**Short problem:** Each line of the material must be returned exactly.

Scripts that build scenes

:::

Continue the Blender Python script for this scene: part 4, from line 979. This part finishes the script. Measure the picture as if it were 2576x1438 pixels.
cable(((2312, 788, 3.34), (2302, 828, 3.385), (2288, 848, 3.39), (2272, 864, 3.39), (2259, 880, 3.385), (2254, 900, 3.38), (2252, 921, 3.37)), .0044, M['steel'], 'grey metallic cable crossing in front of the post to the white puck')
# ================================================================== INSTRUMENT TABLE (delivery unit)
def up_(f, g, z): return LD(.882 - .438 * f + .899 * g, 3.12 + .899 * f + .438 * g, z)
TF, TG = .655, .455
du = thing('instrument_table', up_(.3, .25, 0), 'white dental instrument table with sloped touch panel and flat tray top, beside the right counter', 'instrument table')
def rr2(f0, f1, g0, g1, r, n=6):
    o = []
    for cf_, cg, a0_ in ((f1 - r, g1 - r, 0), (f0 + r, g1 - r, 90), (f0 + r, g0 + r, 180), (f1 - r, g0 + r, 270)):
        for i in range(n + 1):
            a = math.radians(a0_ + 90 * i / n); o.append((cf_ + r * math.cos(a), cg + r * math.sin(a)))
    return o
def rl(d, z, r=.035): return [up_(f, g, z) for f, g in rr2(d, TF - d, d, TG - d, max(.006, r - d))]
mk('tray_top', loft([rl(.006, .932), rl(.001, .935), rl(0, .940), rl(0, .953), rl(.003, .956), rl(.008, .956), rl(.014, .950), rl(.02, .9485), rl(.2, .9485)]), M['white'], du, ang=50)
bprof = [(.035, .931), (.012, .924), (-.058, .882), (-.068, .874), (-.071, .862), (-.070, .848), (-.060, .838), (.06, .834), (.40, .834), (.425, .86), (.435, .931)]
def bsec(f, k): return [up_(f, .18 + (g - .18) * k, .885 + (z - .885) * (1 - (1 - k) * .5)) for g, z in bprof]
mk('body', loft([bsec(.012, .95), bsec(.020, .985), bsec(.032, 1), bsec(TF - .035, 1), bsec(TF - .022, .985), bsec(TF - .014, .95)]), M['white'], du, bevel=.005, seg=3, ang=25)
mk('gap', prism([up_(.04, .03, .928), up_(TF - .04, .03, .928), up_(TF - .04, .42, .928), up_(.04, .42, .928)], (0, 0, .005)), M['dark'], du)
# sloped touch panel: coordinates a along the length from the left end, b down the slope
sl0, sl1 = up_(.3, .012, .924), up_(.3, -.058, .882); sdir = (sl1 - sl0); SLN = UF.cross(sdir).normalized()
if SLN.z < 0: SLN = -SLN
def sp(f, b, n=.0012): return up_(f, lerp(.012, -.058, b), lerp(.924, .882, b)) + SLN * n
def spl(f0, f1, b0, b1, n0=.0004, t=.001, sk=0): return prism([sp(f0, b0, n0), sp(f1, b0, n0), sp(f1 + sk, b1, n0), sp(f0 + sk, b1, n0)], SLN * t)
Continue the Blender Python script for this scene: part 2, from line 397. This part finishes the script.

:::

**Answer:**
Continue the Blender Python script for this scene: part 4, from line 979. This part finishes the script. Measure the picture as if it were 2576x1438 pixels.
cable(((2312, 788, 3.34), (2302, 828, 3.385), (2288, 848, 3.39), (2272, 864, 3.39), (2259, 880, 3.385), (2254, 900, 3.38), (2252, 921, 3.37)), .0044, M['steel'], 'grey metallic cable crossing in front of the post to the white puck')
# ================================================================== INSTRUMENT TABLE (delivery unit)
def up_(f, g, z): return LD(.882 - .438 * f + .899 * g, 3.12 + .899 * f + .438 * g, z)
TF, TG = .655, .455
du = thing('instrument_table', up_(.3, .25, 0), 'white dental instrument table with sloped touch panel and flat tray top, beside the right counter', 'instrument table')
def rr2(f0, f1, g0, g1, r, n=6):
    o = []
    for cf_, cg, a0_ in ((f1 - r, g1 - r, 0), (f0 + r, g1 - r, 90), (f0 + r, g0 + r, 180), (f1 - r, g0 + r, 270)):
        for i in range(n + 1):
            a = math.radians(a0_ + 90 * i / n); o.append((cf_ + r * math.cos(a), cg + r * math.sin(a)))
    return o
def rl(d, z, r=.035): return [up_(f, g, z) for f, g in rr2(d, TF - d, d, TG - d, max(.006, r - d))]
mk('tray_top', loft([rl(.006, .932), rl(.001, .935), rl(0, .940), rl(0, .953), rl(.003, .956), rl(.008, .956), rl(.014, .950), rl(.02, .9485), rl(.2, .9485)]), M['white'], du, ang=50)
bprof = [(.035, .931), (.012, .924), (-.058, .882), (-.068, .874), (-.071, .862), (-.070, .848), (-.060, .838), (.06, .834), (.40, .834), (.425, .86), (.435, .931)]
def bsec(f, k): return [up_(f, .18 + (g - .18) * k, .885 + (z - .885) * (1 - (1 - k) * .5)) for g, z in bprof]
mk('body', loft([bsec(.012, .95), bsec(.020, .985), bsec(.032, 1), bsec(TF - .035, 1), bsec(TF - .022, .985), bsec(TF - .014, .95)]), M['white'], du, bevel=.005, seg=3, ang=25)
mk('gap', prism([up_(.04, .03, .928), up_(TF - .04, .03, .928), up_(TF - .04, .42, .928), up_(.04, .42, .928)], (0, 0, .005)), M['dark'], du)
# sloped touch panel: coordinates a along the length from the left end, b down the slope
sl0, sl1 = up_(.3, .012, .924), up_(.3, -.058, .882); sdir = (sl1 - sl0); SLN = UF.cross(sdir).normalized()
if SLN.z < 0: SLN = -SLN
def sp(f, b, n=.0012): return up_(f, lerp(.012, -.058, b), lerp(.924, .882, b)) + SLN * n
def spl(f0, f1, b0, b1, n0=.0004, t=.001, sk=0): return prism([sp(f0, b0, n0), sp(f1, b0, n0), sp(f1 + sk, b1, n0), sp(f0 + sk, b1, n0)], SLN * t)
Continue the Blender Python script for this scene: part 2, from line 397. This part finishes the script.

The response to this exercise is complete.